On Tuesday, the US Court of Appeals for the Second Circuit dealt Donald Trump a sharp financial blow, upholding a $5m defamation and sexual abuse verdict in favour of writer E. Jean Carroll. The ruling, which Trump’s team has vowed to appeal, is being hailed as a victory for justice, but from my vantage point in the City, it looks more like a textbook case of legal risk mispricing.
Let us strip this of sentiment and look at the balance sheet. Trump, a man whose brand has long traded on bluster and denial, found that the market for such intangibles has a clearing price. The jury originally awarded $2m for sexual abuse and $3m for defamation, and the appellate court has now affirmed that the math was sound. The judge did not reduce the award, nor did she throw it out. The order to pay is now backed by the full faith and credit of the US judiciary.
For Carroll, this is a liquidity event. For Trump, it is a charge against his personal account, a drain on whatever reserves he still controls. The man who built a fortune on leverage and litigation now faces a judgment that compounds with interest, and that is before the separate $83m defamation verdict from January, which he also plans to appeal. If I were his accountant, I would flag the mounting contingent liabilities as a material risk to his cash flow.
The British press has framed this as a victory for justice, and perhaps it is. But the market knows no justice, only consequences. Trump’s lawyers argued that the evidence of sexual abuse did not meet the legal threshold for defamation, but the court disagreed. The precedent set here is that even former presidents are not immune to the costs of reckless speech. That is a liability that the insurance industry will be watching closely.

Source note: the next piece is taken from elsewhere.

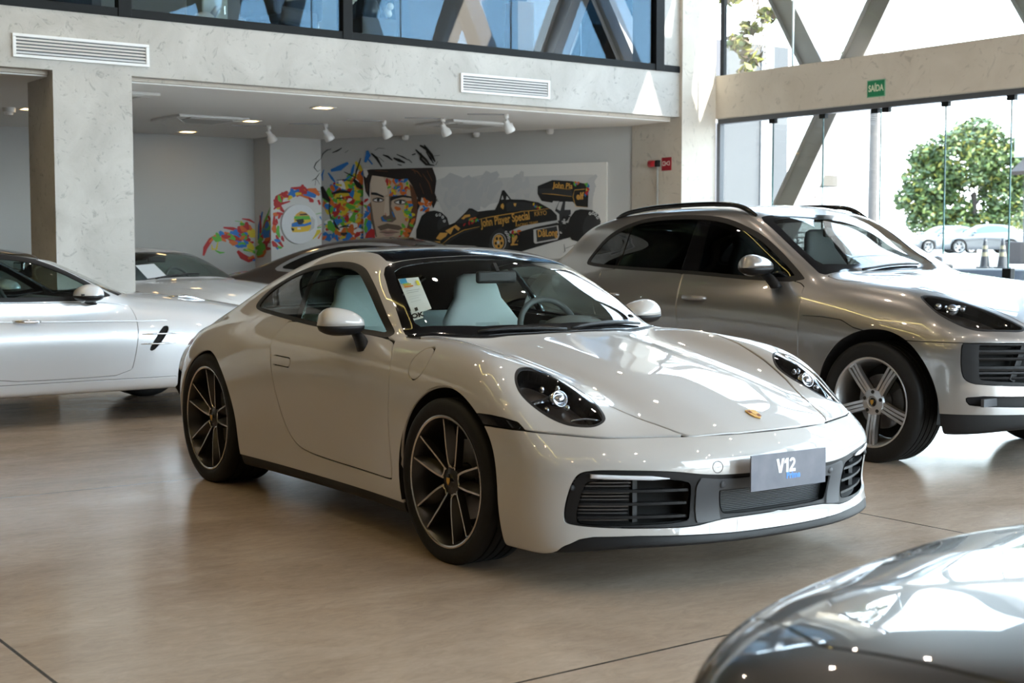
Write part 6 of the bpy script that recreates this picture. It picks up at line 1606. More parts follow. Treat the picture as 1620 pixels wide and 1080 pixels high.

Now, what does this mean for the broader market? The volatility of Trump’s business empire has always been a factor in his political viability. Each judgment against him increases the discount rate on his public persona. The bond market would call this a credit event. If he cannot pay, he may have to liquidate assets, and that could have knock-on effects on his real estate holdings, some of which are highly leveraged.
The timing is also unhelpful. With the election cycle heating up, legal costs are going to be a drag on his campaign finance. He has already spent millions on legal fees, and this judgment only adds to the tab. The Republican Party may have to decide whether to absorb these costs or let them erode his ability to compete.
In the end, this ruling is a reminder that the law is not a frictionless market. It deals in penalties, not prices. But for those of us who study value, the takeaway is clear: the cost of denial has just gone up. Carroll’s win is a small payout in absolute terms, but a significant one in signalling. It tells the world that the courts will enforce the rules, even against the most famous of defendants. That is good for the rule of law, but bad for anyone who thought they could trade on impunity.
For now, the gavel has fallen. The payment is due. And the next appeal is already being written. In the meantime, the market moves on, pricing in the next shock.